Figure 15. Key to the four corners of card graphic shown in Figure 13, illustrating continuous variation of tactile height and matte intensity independently of one another. The top two images show the upper left and upper right corners of the card, with high tactile, and the bottom images show the lower left and lower right corners with low tactile. Similarly, matte is subtle on the left and bold on the right. The pattern looks different in each corner, though the 2D art is identical. Compare to Figures 12 and 13.
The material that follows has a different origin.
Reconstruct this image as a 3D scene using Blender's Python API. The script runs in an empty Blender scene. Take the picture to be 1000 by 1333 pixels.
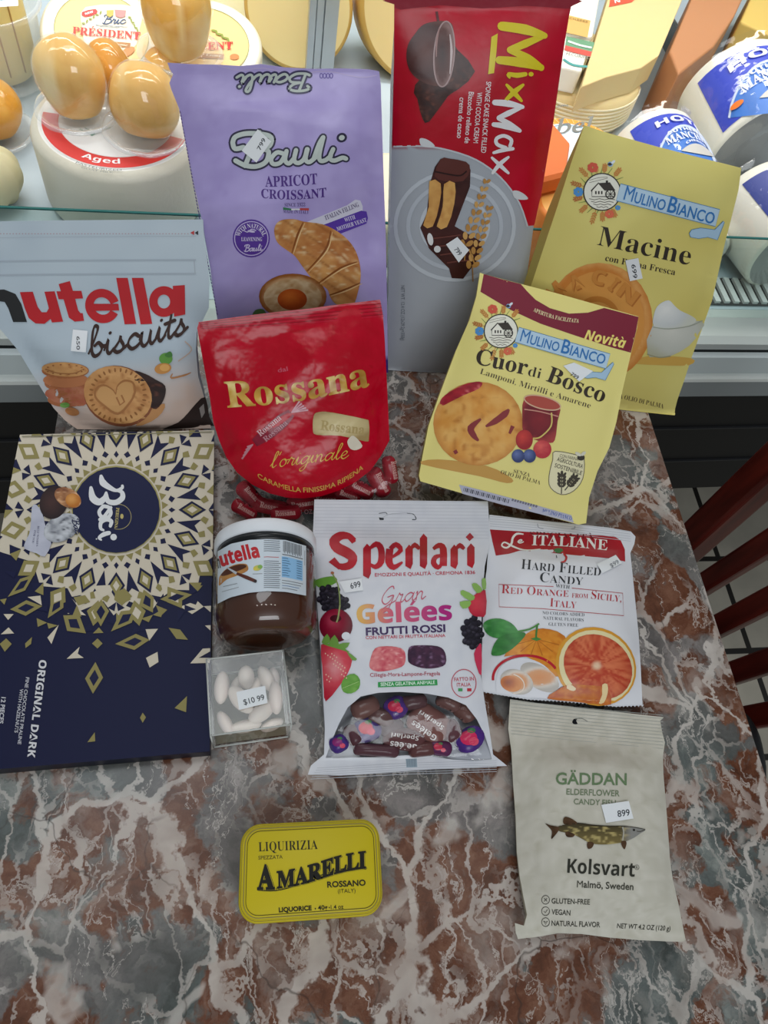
import bpy, bmesh, math, random
import numpy as np
from mathutils import Vector, Matrix
from mathutils.geometry import tessellate_polygon
random.seed(7); np.random.seed(7)
PI = math.pi
SC = bpy.context.scene
COL = SC.collection

# ------------------------------------------------------------------ camera
F_PX = 930.0                       # focal length in pixels of the 1000x1333 frame
CAM_H = 0.485                      # camera height over the table top (table top is z = 0)
CAMP = np.array([0.0, 0.0, CAM_H])
_dx = np.array([1, 0, -167/930.]); _dx /= np.linalg.norm(_dx)
_dy = np.array([-167, 1710, -930.]); _dy /= np.linalg.norm(_dy)
ROT = np.stack([_dx, _dy, np.cross(_dx, _dy)])
cam = bpy.data.cameras.new('camera')
cam.sensor_fit = 'VERTICAL'; cam.sensor_height = 32.0
cam.lens = 32.0*F_PX/1333.0
cam.clip_start = 0.02; cam.clip_end = 30
camo = bpy.data.objects.new('camera', cam); COL.objects.link(camo)
M4 = Matrix.Identity(4)
for i in range(3):
    for j in range(3): M4[i][j] = ROT[i, j]
    M4[i][3] = CAMP[i]
camo.matrix_world = M4
SC.camera = camo

# ------------------------------------------------------------------ light and exposure
SC.view_settings.view_transform = 'Standard'
SC.view_settings.look = 'None'
SC.view_settings.gamma = 1.0
SC.view_settings.use_curve_mapping = False
SC.view_settings.exposure = 0.0
w = bpy.data.worlds.new('shop_air'); SC.world = w; w.use_nodes = True
w.node_tree.nodes['Background'].inputs[0].default_value = (0.86, 0.95, 1.0, 1)
w.node_tree.nodes['Background'].inputs[1].default_value = 0.19

def area(name, loc, target, sx, sy, power, col=(1, 1, 1), spread=180):
    l = bpy.data.lights.new(name, 'AREA'); l.shape = 'RECTANGLE'; l.size = sx; l.size_y = sy
    l.energy = power; l.color = col; l.spread = math.radians(spread)
    o = bpy.data.objects.new(name, l); COL.objects.link(o); o.location = loc
    o.rotation_euler = (Vector(target)-Vector(loc)).to_track_quat('-Z', 'Y').to_euler()
    return o
def spot_bulb(name, loc, power, r=0.03, col=(1, .95, .88)):
    l = bpy.data.lights.new(name, 'POINT'); l.energy = power; l.shadow_soft_size = r; l.color = col
    o = bpy.data.objects.new(name, l); COL.objects.link(o); o.location = loc
# two lamp strips under the canopy of the refrigerated counter, aimed down at the cheese
area('counter_lamp', (0.1, 1.02, 0.66), (0.1, 0.93, 0.0), 1.9, 0.10, 4.6, (1, .98, .93), 120)
area('counter_lamp', (0.1, 0.60, 0.66), (0.1, 0.80, 0.0), 1.9, 0.06, 1.5, (1, .97, .92), 95)
# soft ceiling panel overhead; second panel is an added fill, low behind the camera
area('unseen_panel', (-0.2, 0.7, 2.0), (0.05, 0.3, 0), 1.0, 0.6, 6.5, (.92, .97, 1))
area('unseen_panel', (0.2, -1.4, 1.4), (0.05, 0.4, 0.1), 1.4, 0.8, 17.5, (.93, .97, 1))
for i in range(5):
    spot_bulb('ceiling_spot', (-0.62+i*0.3, 0.05, 1.75), 0.9)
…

As in Figures 10 through 12, the absolute size of the text in Figures 13 through 15 is undefined. Issuers should consider the limits of their own manufacturing capabilities, and the advantages and disadvantages of using larger or smaller text (or both) in plate artwork. Additionally, the strategies in Figures 10 through 15 could all be integrated together into a single plate feature design in which the font and microprinting pattern are also optimized in 2D (as described in part one of this series) or extended beyond microprinting to other types of security artwork compatible with lamination plate features (guilloche patterns and security halftones, for example).
Conclusion
All lamination plate features in contemporary plastic security documents contribute resistance to counterfeiting because they are difficult to capture with conventional scanning and photographic technology, but opportunities for improved design remain. This paper has presented some novel strategies for microprinting plate features intended to inhibit counterfeiter reverse engineering, prevent step-and-repeat counterfeiting processes, and produce microprinting patterns that can be inspected both with and without magnification. A key idea is that tactile and matte effects are not simply present or absent, but that tactile height and matte intensity might be optimizable as additional design variables to create lamination plate features with increased complexity, given the necessary plate and substrate manufacturing capabilities. Further, parallels with grayscale images and split fountain transitions were drawn, to the conclusion that even inkless, colorless microprinting plate features can be designed to remind document users of familiar printed security features.